状況が好転したのは、次のような事例だ。

・夫が在宅ワークになり、息子のことを夫と分かち合ったり、相談できたりして、息子へのストレスが軽減された。夫の息子への理解が深まった。

・土日しか堂々と暮らせなかった子どもが、コロナでリモートワークが普通になったことで、昼に堂々と買い物に行ったり、部屋の電気をつけたりできるようになった。

・人との関わりが不得意な息子が、在宅の仕事を始めることができた。

・ひきこもりの長男が自主的に健康診断に行った。

 この調査だけでなく、「KHJ全国ひきこもり家族会連合会」が行っている座談会でも、世を挙げての外出自粛の推奨によって、「今日のテイクアウトのメニューをどうしようか、親子で会話できるようになった」「母の感染を気遣って買い物や車で送迎してくれる」などの報告がいくつも寄せられている。

 なぜ、ひきこもり当事者の間でも、コロナ禍の間に精神状態が悪化する層と、好転する層に分かれるのか。

家族の覚悟と価値観の変容が
ひきこもり当事者の明暗を分ける鍵

 明暗を分けるキーポイントは、「当事者の家族がコロナ禍を機に、これまでの一面的な生き方や価値観を見つめ直せたかどうか」だといえる。

 先述の通り、江戸川区の実数調査をきっかけに、Aさんは短時間の「やりやすい」仕事に出合うことができた。

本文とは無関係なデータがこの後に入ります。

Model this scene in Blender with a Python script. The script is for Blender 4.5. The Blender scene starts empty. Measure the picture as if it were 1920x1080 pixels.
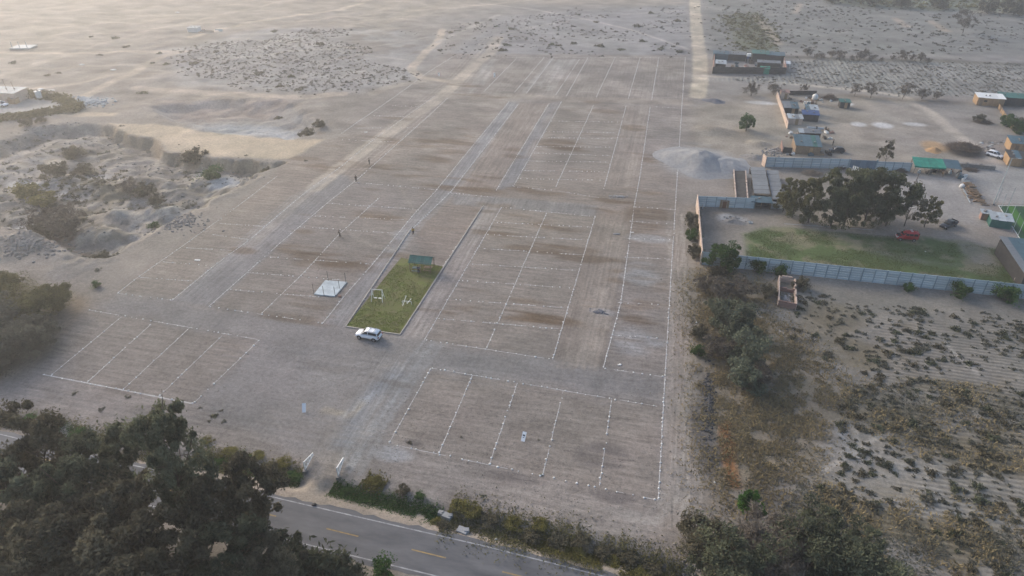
import bpy, math, random
import numpy as np
from mathutils import Vector, Matrix
R = math.radians
random.seed(7); rng = np.random.default_rng(7)
sc = bpy.context.scene
COL = sc.collection
# ------------------------------------------------------------------ camera
F, PITCH, YAW, H = 1300.0, R(32.53), R(12.887), 70.0
cd = bpy.data.cameras.new('camera'); cam = bpy.data.objects.new('camera', cd); COL.objects.link(cam)
cd.sensor_width = 36; cd.lens = 36*F/1920; cd.clip_start = .5; cd.clip_end = 6000
cam.location = (0, 0, H); cam.rotation_euler = (math.pi/2-PITCH, 0, YAW)
sc.camera = cam
# ------------------------------------------------------------------ world, sun, exposure
SUN_AZ, SUN_EL = R(58), R(25)          # azimuth turned left (west) of the street direction
w = bpy.data.worlds.new('World'); sc.world = w; w.use_nodes = True
nt = w.node_tree; bg = nt.nodes['Background']
sky = nt.nodes.new('ShaderNodeTexSky'); sky.sky_type = 'NISHITA'; sky.sun_disc = False
sky.sun_elevation = SUN_EL; sky.sun_rotation = -SUN_AZ
sky.air_density = 1.0; sky.dust_density = 3.0; sky.ozone_density = 1.0
nt.links.new(sky.outputs[0], bg.inputs[0]); bg.inputs[1].default_value = .15
sl = bpy.data.lights.new('sun', 'SUN'); sun = bpy.data.objects.new('sun', sl); COL.objects.link(sun)
sl.energy = 1.0; sl.angle = R(16); sl.color = (1, .91, .81)
sd = Vector((-math.sin(SUN_AZ)*math.cos(SUN_EL), math.cos(SUN_AZ)*math.cos(SUN_EL), math.sin(SUN_EL)))
sun.rotation_euler = sd.to_track_quat('Z', 'Y').to_euler(); sun.location = sd*300
sc.view_settings.view_transform = 'Standard'; sc.view_settings.look = 'None'
sc.view_settings.gamma = 1; sc.view_settings.use_curve_mapping = False
sc.view_settings.exposure = 0.85
sc.render.engine = 'CYCLES'
sc.cycles.use_denoising = True; sc.cycles.max_bounces = 4; sc.cycles.diffuse_bounces = 2; sc.cycles.glossy_bounces = 1; sc.cycles.transmission_bounces = 2
sc.cycles.volume_bounces = 0; sc.cycles.transparent_max_bounces = 8
sc.cycles.use_fast_gi = False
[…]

他にも、多くのひきこもり当事者たちやその家族が相談に来ることができた。

 彼・彼女たちが動き出せたのは、「たとえひきこもったままであっても生きていく」という目的のもとで、それぞれの状況に合った働き方や生き方の選択肢を、周囲が少しずつ用意できるようになったからだ。

 これまで述べてきたように、現代はひきこもり当事者の年齢・性別が多様化し、そこから脱却できるか否かも二極化している。そうした時代の変化に気づき、家族が「覚悟」を持って本人の心情や特性を受け止めているか否かが、家族関係や本人の精神状態にも影響するのではないだろうか。